Lucinda Murley 

Lucinda Murley

BA Geography

What has been the highlight of your time at Exeter?

The highlight of my degree was the close community that is the University of Exeter. From the first day of first year there is a real sense of community. This covers everything from meeting new people in halls of residence to academic inclusivity. This community spirit was epitomised during my second year field trip to the Bay of Naples. This trip brought together both the strong student community and the teaching staff. It allowed you to enjoy unique experiences with friends, and expand your personal fields of academic interest with the help of lecturers. This field trip was highly memorable and something I shall always look back on with fond memories.

What will you miss the most about University?

I will miss the freedom that university allows. You learn to live independently with all the highs and lows that entails. But also, you have complete academic freedom to learn and explore your own interests. It is this freedom that I shall miss the most. I am looking forward to starting my career once I finish my masters, but I will also appreciate the freedom to learn and explore what university has taught me.

What did you enjoy about your particular programme?

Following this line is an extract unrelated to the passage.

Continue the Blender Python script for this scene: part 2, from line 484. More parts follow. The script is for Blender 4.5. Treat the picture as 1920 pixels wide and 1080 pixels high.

I particularly enjoyed my final year dissertation. I was able to decide from the very beginning the topic and area of research I wanted to explore. This allowed the dissertation to be personally engaging and made the whole process more enjoyable. What is more, the large and complex nature of dissertations allows for a great sense of accomplishment at its completion. I can honestly say I worked diligently throughout my degree, and dissertations are an excellent way to demonstrate key skills in a manner that is personally engaging and highly topical.

What advice would you give to current and future students?

In the words of one of my first year lecturers, ‘learning is not linier’. It took me three years to truly grasp the meaning of this statement, but it is definitely true. My advice to current and future students would be to appreciate the challenges of university and accept that there will be rough patches and assessments that do not go your way. However if you overcome them, your performance will improve and you will learn to better deal with these situations. If learning was linear, then it wouldn’t really be learning.

What are your plans now that you have graduated?

Next year I will be attending the University of Edinburgh to complete a masters in Carbon Management, and will then aim to pursue a career in environmental consultancy.